It was effective: he won 222 of his 298 fights. But he was hit in the head so often that he lost some motor functioning and reasoning skills, becoming what they called "punch drunk."
Forced into retirement in 1937, Slapsie Maxie began a new career in the movies, playing "himself" or other big, tough, slow-witted, "punch drunk" characters.
He also capitalized on the association of "slapping" with effeminancy, playing characters with "a touch of lavender," such as a powder puff salesman in The Boogie Man Will Get You (1942), a gangster named "Trixie Belle" in Here Comes Kelly (1943), or a Hopalong Cassidy parody named Skipalong Rosenbloom (1951).
The humor came from seeing someone big and tough who might be gay, or who was too "stupid" to realize that his acts were gender-transgressive.
In real life, he was married for a few years (1937-45), but he seemed to prefer the company of men, such as trainer and manager Frank Bachmann (left).

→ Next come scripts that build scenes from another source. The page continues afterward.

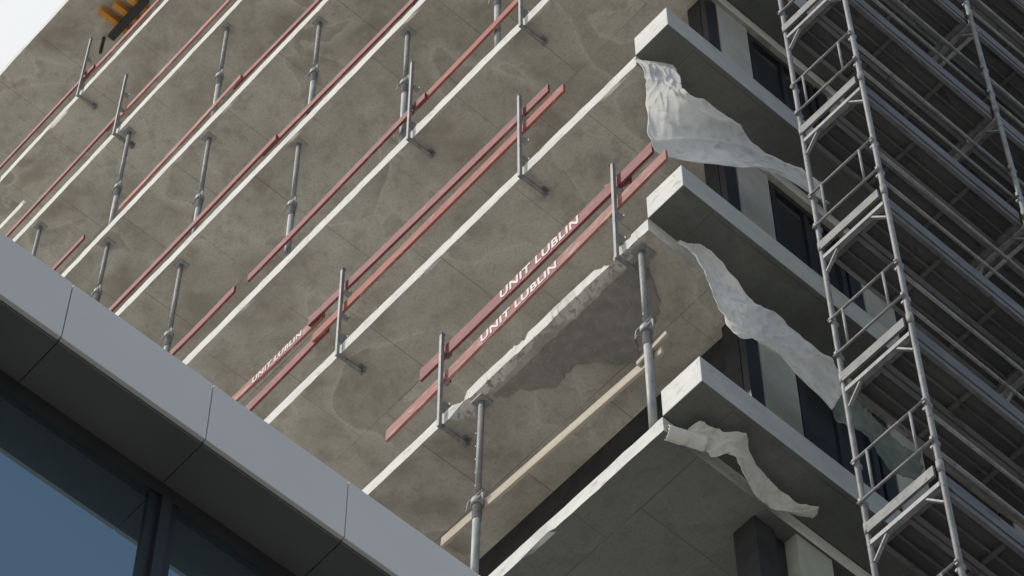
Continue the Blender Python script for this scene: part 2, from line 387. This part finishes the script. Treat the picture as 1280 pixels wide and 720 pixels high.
# ---------------------------------------------------------------- facade scaffold
scf=empty("facade_scaffolding")
XI,XO=.72,1.45; Y0=.82; BAY=2.07; NB=7
LV=[z for z in [(-2.5+2*k) for k in range(-10,15)] if z>GZ+1]
fr_=B("ladder_frames",[M_galv],scf)
for k in range(NB+1):
    y=Y0+k*BAY
    for x in (XI,XO):
        fr_.tube((x,y,GZ+.05),(x,y,27.2),.0242,0,12)
        fr_.box((x-.08,y-.08,GZ+.004),(x+.08,y+.08,GZ+.02))
        for z in LV:
            fr_.tube((x,y,z+.10),(x,y,z+.24),.030,0,12)
            for hz in (.5,1.0): fr_.box((x-.012,y-.045,z+hz-.03),(x+.012,y+.045,z+hz+.03))
    for z in LV:
        fr_.box((XI+.02,y-.024,z-.05),(XO-.02,y+.024,z),0)
        fr_.obox((XI+.02,y,z-.24),(XI+.17,y,z-.05),.016,.03,0,(0,1,0)); fr_.obox((XO-.02,y,z-.24),(XO-.17,y,z-.05),.016,.03,0,(0,1,0))
fr_.done()
dk=B("steel_decks",[M_deck,M_deckrib],scf)
for z in LV:
    for k in range(NB):
        ya=Y0+k*BAY+.03; yb=ya+BAY-.06
        for q in range(2):
            xa=XI+.045+q*.33; xb=xa+.31
            dk.box((xa,ya,z+.045),(xb,yb,z+.055),0)
            for xr in (xa,xb-.008): dk.box((xr,ya,z-.015),(xr+.008,yb,z+.0445),1)
            for xr in (xa+.0081,xb-.038): dk.box((xr,ya,z-.015),(xr+.03,yb,z-.008),1)
            dk.box((xa+.13,ya,z+.005),(xa+.15,yb,z+.0445),0); dk.box((xa+.0081,ya,z-.014),(xb-.0081,ya+.05,z+.0445),1); dk.box((xa+.0081,yb-.05,z-.014),(xb-.0081,yb,z+.0445),1)
            for c2 in (ya+BAY*.33,ya+BAY*.66): dk.box((xa+.0082,c2,z),(xb-.0082,c2+.04,z+.0445),0)
dk.done()
gr=B("scaffold_guardrails",[M_galv,M_deckrib],scf)
for z in LV:
    for k in range(NB):
        ya=Y0+k*BAY; yb=ya+BAY
        for hz in (.5,1.0): gr.tube((XO-.045,ya+.01,z+hz),(XO-.045,yb-.01,z+hz),.017,0,8)
        gr.box((XO-.06,ya+.04,z+.06),(XO-.035,yb-.04,z+.21),1)
    y=Y0-.04
    for hz in (.48,1.0):
        gr.tube((XI-.02,y,z+hz),(XO+.02,y,z+hz),.013,0,8)
    x0,x1=XI+.14,XO-.14
    for x in (x0,x1): gr.tube((x,y-.001,z+.48),(x,y-.001,z+1.0),.012,0,8)
    gr.box((XI+.03,y-.012,z+.06),(XO-.03,y+.012,z+.18),1)
gr.done()
br=B("diagonal_braces",[M_galv],scf)
for i,z in enumerate(LV):
    k=2; ya=Y0+k*BAY; yb=ya+BAY
    if i%2: ya,yb=yb,ya
    br.tube((XO+.04,ya,z+.05),(XO+.04,yb,z+1.95),.021,0,8)
    for k in (1,3,5):
        if i%2==0: br.tube((-.02,Y0+k*BAY+.06,z-.12),(XO+.02,Y0+k*BAY+.06,z-.12),.022,0,8)
br.done()

# ---------------------------------------------------------------- neighbouring office wing
off=empty("office_building")
XF=1.67; ZT=-7.915; ZB=-8.40; XG=1.33
YE=-2.6; YS=-30.
w=B("fascia_panels",[M_fascia,M_gap,M_soffpan,M_roof],off,.003)
PW=.872
w.box((XG-.2,YS,ZB+.02),(XF-.03,YE-.01,ZT-.01),1)
ys=[]
yy=-5.45+3*PW
while yy>YS: ys.append(yy); yy-=PW
for k in range(len(ys)-1):
    a,c2=ys[k+1]+.003,ys[k]-.003
    w.box((XF-.028,a,ZB),(XF,c2,ZT),0)
for k in range(0,len(ys)-1):
    a,c2=ys[k+1]+.002,ys[k]-.002
    w.box((XG+.0,a,ZB-.012),(XF-.03,c2,ZB+.018),2)
w.done()
w=B("glazed_facade",[M_frame,M_glass,M_soffpan],off)
zf=ZB-.014
w.box((XG-.06,YS,zf-.10),(XG+.012,YE,zf),0)
zz=zf-.10
while zz>GZ+.5:
    zn=max(GZ,zz-2.6)
    w.box((XG-.04,YS,zn),(XG-.02,YE,zz),1)
    m=-5.42+1.744
    while m>YS:
        w.box((XG-.055,m-.03,zn),(XG+.03,m+.03,zz),0)
        w.box((XG-.0195,m-.085,zn),(XG-.002,m-.0305,zz),0); w.box((XG-.0195,m+.0305,zn),(XG-.002,m+.085,zz),0)
        m-=1.744
    w.box((XG-.05,YS,max(GZ,zn-.8)),(XG+.005,YE,zn),2)
    zz=zn-.8
w.done()
w=B("walls_and_roof",[M_wall,M_roof],off)
w.box((-16,YS+.01,GZ),(XG-.065,YE-.01,ZB+.3),0)
w.box((-16,YS+.01,ZB+.305),(XG-.21,YE-.02,ZT-.05),1)
w.done()

# ---------------------------------------------------------------- ground
gm,nt,bb=newmat("paving_ground"); v=coords(nt)
n1=noi(nt,v,.15,6,.6); n2=noi(nt,v,6,4,.6)
col=mixc(nt,ramp(nt,n1,[(.3,0.0),(.7,1.0)]),(.38,.36,.32),(.47,.45,.41)); col=mixc(nt,ramp(nt,n2,[(.3,.4),(.6,0.0)]),col,(.30,.28,.25))
nt.links.new(col,bb.inputs['Base Color']); bb.inputs['Roughness'].default_value=.95
g=B("ground",[gm]); g.bm.faces.new([g.bm.verts.new(p) for p in ((-900,-900,GZ),(900,-900,GZ),(900,900,GZ),(-900,900,GZ))]); g.done()
am=simple("asphalt",(.045,.045,.047),(.065,.065,.066),3,.9)
r=B("road",[am,M_edge]); r.box((16,-400,GZ-.2),(23,400,GZ+.004),0)
r.box((15.8,-400,GZ-.2),(15.995,400,GZ+.12),1); r.box((23.005,-400,GZ-.2),(23.2,400,GZ+.12),1)
for k in range(-40,40): r.box((19.44,k*6,GZ+.0041),(19.56,k*6+3,GZ+.008),1)
r.done()

# ---------------------------------------------------------------- light
SD=Vector((-.40,-.66,.80)).normalized()
el=math.asin(SD.z); az=math.atan2(SD.x,SD.y)
wd=bpy.data.worlds.new("World"); sc.world=wd; wd.use_nodes=True; nt=wd.node_tree
sky=nt.nodes.new('ShaderNodeTexSky'); sky.sky_type='NISHITA'; sky.sun_disc=False; sky.sun_elevation=el; sky.sun_rotation=az
sky.air_density=1.0; sky.dust_density=3.0; sky.ozone_density=1.0
tc=N(nt,'ShaderNodeTexCoord')
cn=noi(nt,tc.outputs['Generated'],1.6,4,.55,.3)
dt=N(nt,'ShaderNodeVectorMath',operation='DOT_PRODUCT'); nt.links.new(tc.outputs['Generated'],dt.inputs[0]); dt.inputs[1].default_value=(-.75,-.25,-.1)
ad=N(nt,'ShaderNodeMath',operation='ADD'); nt.links.new(dt.outputs['Value'],ad.inputs[0]); nt.links.new(cn,ad.inputs[1])
fac=ramp(nt,ad.outputs[0],[(.12,.06),(.60,.95)])
skc=mixc(nt,fac,sky.outputs[0],(6.1,6.2,6.2))
bg=nt.nodes['Background']; bg.inputs[1].default_value=.15; nt.links.new(skc,bg.inputs[0])
L=bpy.data.lights.new("sun",'SUN'); L.energy=2.6; L.angle=math.radians(3.0); L.color=(1,.955,.88)
lo=bpy.data.objects.new("sun",L); sc.collection.objects.link(lo); lo.rotation_euler=(-SD).to_track_quat('-Z','Y').to_euler()

# ---------------------------------------------------------------- camera
f,th,ro,ya=4010.66,1.0251,-.00292,2.4109
F=Vector((math.cos(ya)*math.cos(th),math.sin(ya)*math.cos(th),math.sin(th)))
R=Vector((math.sin(ya),-math.cos(ya),0)); U=R.cross(F)
R2=R*math.cos(ro)+U*math.sin(ro); U2=-R*math.sin(ro)+U*math.cos(ro)
cd=bpy.data.cameras.new("camera"); co=bpy.data.objects.new("camera",cd); sc.collection.objects.link(co)
mw=Matrix((R2,U2,-F)).transposed().to_4x4(); mw.translation=Vector((9.074,-10.107,-21.207)); co.matrix_world=mw
cd.sensor_width=36; cd.lens=f/1280*36; cd.clip_end=3000; cd.clip_start=.1
sc.camera=co
sc.view_settings.view_transform='Standard'; sc.view_settings.look='None'; sc.view_settings.exposure=0
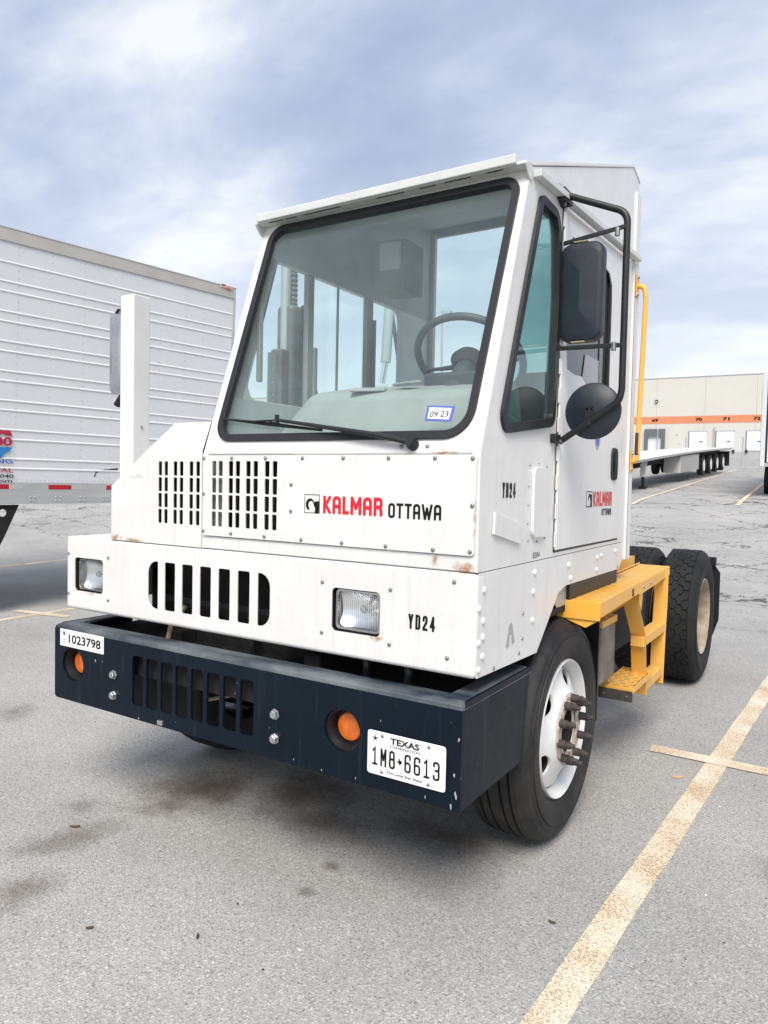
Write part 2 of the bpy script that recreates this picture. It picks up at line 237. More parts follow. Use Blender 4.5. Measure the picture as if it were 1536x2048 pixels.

And he was not averse to gender-transgressions: apparently a young Davis Hopper saw him in drag at the premiere of Dodge City (1939).
In 1950, he teamed up with his lifelong friend, another boxer-turned-actor, Max Baer (known as Mad Max, top photo and left), playing the "stooge" who bedevils "straight man" Baer. They starred "as themselves" in four comedy shorts and toured as the comedy team "The Two Maxies."
They remained close friends until Baer's death in 1959. Slapsie Maxie died in 1976.
Max Baer's son, Max Baer Jr. (born in 1937) made his own splash in Hollywood as Jethro Bodine, dimwitted backwood Adonis on The Beverly Hillbillies (1962-71). Later he contributed to gay history by producing Ode to Billy Joe (1976), starring Robby Benson as a gay teenager who commits suicide.